Para que serve a arte?
por Francisco RussoSe já é lugar comum elogiar a qualidade dos roteiros argentinos, é preciso abrir um capítulo específico para tratar de O Cidadão Ilustre. Exibido no Festival de Veneza 2016, onde saiu com o prêmio de melhor ator, o novo longa-metragem dirigido pela dupla Mariano Cohn e Gastón Duprat (O Homem ao Lado) é, ao mesmo tempo, incômodo, instigante e universal. A começar pela abordagem escancarada da pergunta que dá título a este texto, não apenas através de provocações bem-vindas mas também pela própria estrutura da narrativa, que busca cutucar o espectador a todo instante.
A história começa com o escritor argentino Daniel Mantovani (Oscar Martinez, premiado em Veneza, em ótima atuação) recebendo a maior de todas as láureas: o Nobel de Literatura.

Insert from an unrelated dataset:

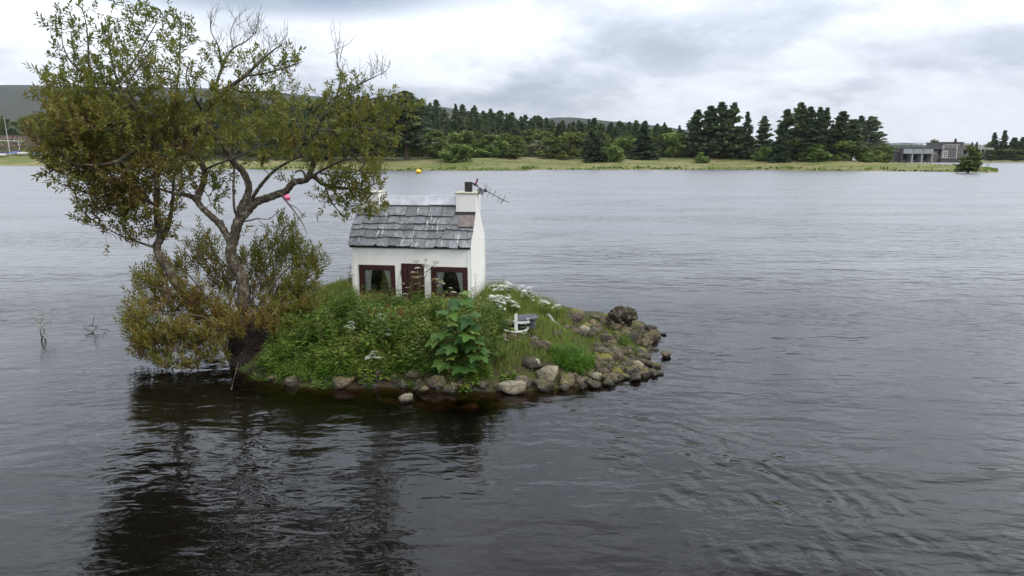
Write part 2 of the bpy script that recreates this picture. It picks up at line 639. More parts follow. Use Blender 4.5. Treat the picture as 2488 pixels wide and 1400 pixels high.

Com uma câmera documental registrando o momento, Daniel sobe ao palco e, em seu discurso, agradece dizendo que também lamenta o recebimento do prêmio por ele significar o "fim de sua aventura criativa". O Nobel seria a representação maior de que seu trabalho tornou-se palatável ao grande público, perdendo a capacidade de incomodar o leitor - função maior da arte, ele ressalta.
O inevitável contraste entre a louvação e o tapa com luva de pelica sobre o que representa, institucionalmente e simbolicamente, já é suficiente para uma autocrítica contundente acerca de premiações em geral. Só que o belíssimo roteiro de Andrés Duprat vai mais longe e, a partir deste confronto inicial, desenvolve uma estrutura que, ela própria, bate de frente com as crenças de seu personagem principal, abordando ainda outro elemento, essencialmente humano: a vaidade.
A jornada de Daniel tem início a partir de um convite de sua cidade natal, a pequena Salas, de onde saiu há 40 anos. Por mais que o local seja fonte de inspiração de todos os seus trabalhos, ele possui um profundo desprezo pela região graças às suas peculiaridades interioranas, muito distantes do lado cosmopolita da Europa - Daniel é essencialmente cínico e, como tal, não aceita certos comportamentos. Ao receber o convite para ir a Salas e lá receber o prêmio de cidadão ilustre, ele aceita - em parte por saudosismo, muito pela vaidade de ser o filho pródigo louvado pelos seus.
A partir de então, O Cidadão Ilustre torna-se um imenso embate, sob vários aspectos. Mais do que propriamente o culto a um grande escritor, há a louvação vazia à celebridade, tão comum nos dias atuais. Há também uma certa desconstrução do próprio livro, no sentido de deixar de lado seu valor artístico para ser tratado como mero papel - o que, por outro lado, é também um ataque direto à vaidade do próprio autor. Há o inevitável encontro com o passado, e as consequências decorrentes dele - sob âmbito pessoal e também de quem está ao redor. E, mais do que tudo, há a truculência inerente ao próprio ser humano, quando interesses pessoais são confrontados.
A partir de uma crítica ácida e bastante cínica, os diretores pouco a pouco constroem um espelho da própria sociedade e das dificuldades existentes em, diante de suas peculiaridades, se encontrar em um mundo globalizado. Entretanto, é interessante chamar a atenção que o roteiro de Duprat busca a mão dupla: ao mesmo tempo em que aborda tradições locais com uma boa dose de desprezo, é capaz de apontar o dedo ao seu personagem principal para dizer que ele se vendeu para uma cultura estrangeira. Não há propriamente uma preferência, visto que o próprio Daniel é apresentado de forma a que o público não se afeiçoe a ele. A beleza maior está no reflexo da dualidade existente no mundo atual, retratado não só pelo comportamento dos habitantes de Salas mas também do próprio escritor, com sua vaidade e capacidade analítica intrínsecas.
Disposto a cutucar, O Cidadão Ilustre instiga diversos debates acerca do filme e da sociedade atual de forma a, ele próprio, assumir a função da arte proclamada por Daniel Mantovani lá no início do longa-metragem, tanto pelas questões levantadas quanto pela estrutura narrativa - atenção ao desfecho, bem interessante. Curiosamente, a premiação dada ao filme em Veneza lhe traz a mesma questão: seria este um discurso também palatável, mesmo em seus questionamentos?
Com a palavra, o espectador.
Filme visto durante a cobertura do Festival do Rio, em outubro de 2016.